Further, not less than 15% of the Net Issue shall be available for allocation on a proportionate basis to Non-Institutional Bidders and not less than 35% of the Net Issue shall be available for allocation to Retail Individual Bidders in accordance with the SEBI ICDR Regulations, subject to valid Bids being received at or above the Issue Price. All potential Bidders (except Anchor Investors) are required to mandatorily utilise the Application Supported by Blocked Amount (“ASBA”) process providing details of their respective ASBA accounts, and UPI ID in case of RIBs using the UPI Mechanism, if applicable, in which the corresponding Bid Amounts will be blocked by the SCSBs or under the UPI Mechanism, as the case may be, to the extent of respective Bid Amounts.
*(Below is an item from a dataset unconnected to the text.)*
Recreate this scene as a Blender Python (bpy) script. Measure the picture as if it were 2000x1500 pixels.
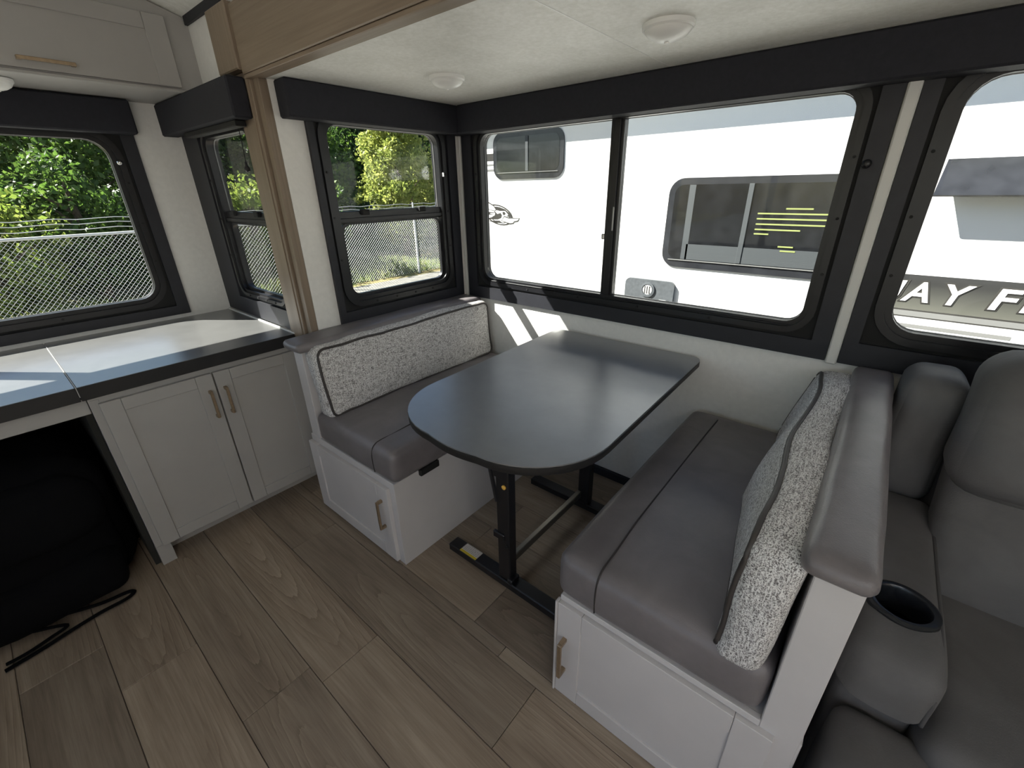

Anchor Investors are not permitted to participate in the Issue through the ASBA process.
The Bank proposes to utilize the net proceeds from the Fresh Issue towards augmenting Bank’s Tier – 1 capital base to meet Bank’s future capital requirements.
Axis Capital Limited, ICICI Securities Limited, IIFL Securities Limited and SBI Capital Markets Limited are the Book Running Lead Managers to the Issue.